When Shipp took that first open three attempt, he looked tentative, and it wasn't a good sign. You then thought Shipp was going to continue his slump. But Shipp persevered, and not only hit the later open looks he had, but had some excellent assists. Even considering the jumpers he made, probably his best play of the day was when, with UCLA clinging to a ten-point lead with a few minutes left, Shipp penetrated, under control, and dished to Mike Roll, who buried his second three, to put UCLA up by 13 with under 3 minutes remaining. You might not have noticed, but Shipp pumped his fists in celebration after that – after an assist. That was probably the most heart-warming image of UCLA's 2006-2007 season so far. Shipp finished with a game-high 24 points, and they were almost all not forced and within the flow of the offense.

Darren Collison, however, had to be co-MVP of the game. He was truly spectacular, finishing with an amazing stat line of 17 points, 15 assists, and four rebounds with just 2 turnovers. He had 12 assists in the first half, with great vision, dishing right and left as UCLA got out in transition and jumped out to a nice lead. While Shipp's best play was probably an assist, Collison's best player, however, could be a three-pointer he hit from downtown with the shot clock buzzing to put UCLA up 60-50 with seven minutes left. It was one of his signature dagger threes, the kind that really drives a stake into the heart of an opponent, which he's done so many times this season. His game was really a thing of beauty. His 15 assists were a career record and tied a UCLA record set by Earl Watson.

The other guy who is good at the dagger threes is Arron Afflalo, who had a couple in this game himself, allowing him to finish with 15 points. There were a number of times when UCLA was struggling against Arizona's zone, unable to get a good look, and Collison and Afflalo were forced to put up a desperation three as the shot clock was expiring. And they calmly made many of them. Collison was five of seven and Afflalo was three of ten from three. UCLA altogether was 13 of 28 (46%). Afflalo also led the defensive effort, frustrating any Arizona player he faced.

Lorenzo Mata was a force. Not only is he becoming a decent low-post scoring threat, but his shot-blocking ability and defense was truly a difference-maker in this game. He had 10 points, 7 rebounds and three blocks in just 22 minutes. He also was responsible for a few of the most significant sequences of the game, particularly making two free throws at about the 10-minute mark of the second half to put UCLA up by 9.

UCLA's defensive effort was improved and good, if a bit uneven. They looked like they'd get wound up a bit at times, but then Head Coach Ben Howland called a couple of key timeouts to get them calmed down and the defense re-set, and it really had an impact.

Because of this, it was a game of runs for the first 30 minutes or so. UCLA would make a run, go up by about 13, and then Arizona would make a run and bring it close. Most of it was predicated on UCLA's defensive intensity ebbing and flowing. Then UCLA clamped down defensively about halfway through the second half, and Arizona looked like they had run out of gas. But UCLA couldn't take advantage, unable to convert on the offensive end while they were keeping Arizona scoreless for just about four minutes. UCLA, however, could only build the lead from 52-48 to 57-48.

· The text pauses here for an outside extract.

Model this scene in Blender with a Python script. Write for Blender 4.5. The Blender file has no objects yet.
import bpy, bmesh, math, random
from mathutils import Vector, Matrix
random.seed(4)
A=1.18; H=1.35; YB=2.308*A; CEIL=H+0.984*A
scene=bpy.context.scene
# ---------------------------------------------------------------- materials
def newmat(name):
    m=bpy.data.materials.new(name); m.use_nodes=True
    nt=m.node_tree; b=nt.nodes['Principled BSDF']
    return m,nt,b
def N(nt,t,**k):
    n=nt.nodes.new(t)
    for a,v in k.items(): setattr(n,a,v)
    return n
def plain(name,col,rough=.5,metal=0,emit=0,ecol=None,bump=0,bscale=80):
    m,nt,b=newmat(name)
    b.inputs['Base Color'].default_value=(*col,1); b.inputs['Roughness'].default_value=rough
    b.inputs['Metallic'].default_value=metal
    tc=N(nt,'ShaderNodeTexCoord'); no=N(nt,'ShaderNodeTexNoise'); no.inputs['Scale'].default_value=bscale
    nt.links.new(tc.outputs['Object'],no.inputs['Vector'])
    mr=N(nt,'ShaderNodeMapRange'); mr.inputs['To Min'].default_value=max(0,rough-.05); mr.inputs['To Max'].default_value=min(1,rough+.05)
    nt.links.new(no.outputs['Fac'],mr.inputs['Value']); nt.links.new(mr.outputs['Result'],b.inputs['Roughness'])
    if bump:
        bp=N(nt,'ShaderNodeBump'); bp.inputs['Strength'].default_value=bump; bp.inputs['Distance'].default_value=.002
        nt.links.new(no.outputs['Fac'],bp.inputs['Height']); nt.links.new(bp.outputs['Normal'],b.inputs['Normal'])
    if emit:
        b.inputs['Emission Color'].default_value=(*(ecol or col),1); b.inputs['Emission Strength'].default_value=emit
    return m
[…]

Luckily, though, Arizona's undisciplined style, in most instances, will make the difference in the game. Their offense really has very few sets, and utilizes very few screens, and as they get more desperate in a game where they're losing, they begin to go one-on-one more often. UCLA, a team with very good on-ball defense, relishes that. The Bruins started to get stops and create turnovers.

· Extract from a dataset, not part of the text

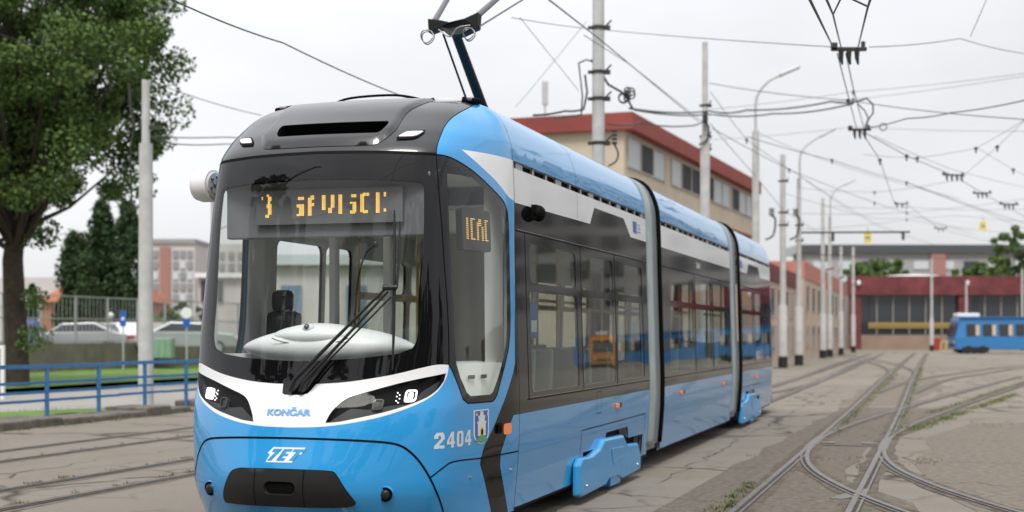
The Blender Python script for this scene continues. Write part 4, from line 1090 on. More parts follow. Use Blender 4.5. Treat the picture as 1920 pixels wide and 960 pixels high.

In fact, there were a few junctures in the game, a couple in the first half, and a few down the stretch in the second half, that if UCLA had in fact made some open looks they would have built a 20-point+ lead and blown out the Wildcats.

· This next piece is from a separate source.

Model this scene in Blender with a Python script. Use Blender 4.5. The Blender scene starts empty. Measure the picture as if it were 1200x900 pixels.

UCLA struggled at times against Arizona's zone, almost, again, looking bewildered when faced with it. Arizona had been playing more man recently, but UCLA had to expect the Wildcats would zone, didn't they? The fact that UCLA looked bewildered against it was as much as a mystery as Arizona actually not utilizing the zone more often, going back to its very poor man D that UCLA cut up pretty easily. It took UCLA a while to get its zone offense in sync, but it then started attacking it. Again, it created a few open shots against the zone and if it had converted them the game would have been over halfway through the second half.

It's really a topsy-turvy world when easily the more difficult opponent for the weekend was Arizona State rather than Arizona. It's a testament to the impact that coaching can make. ASU doesn't have much talent, while Arizona has McDonald's All-Americans, yet Arizona State was a far tougher out.

It also helps significantly when you have a point guard, shooting guard and your small forward being so effective offensively. Having that other offensive option opens up UCLA's ability to score. We were panicking a little Friday in the wake of UCLA's hiccup against Arizona State and Shipp's continued slump. Howland has continued to have faith in Shipp, even probably when it wasn't warranted, and it definitely paid off against Arizona, in one of the most critical, signature games of the season. Hopefully Shipp has gotten rid of his hiccups.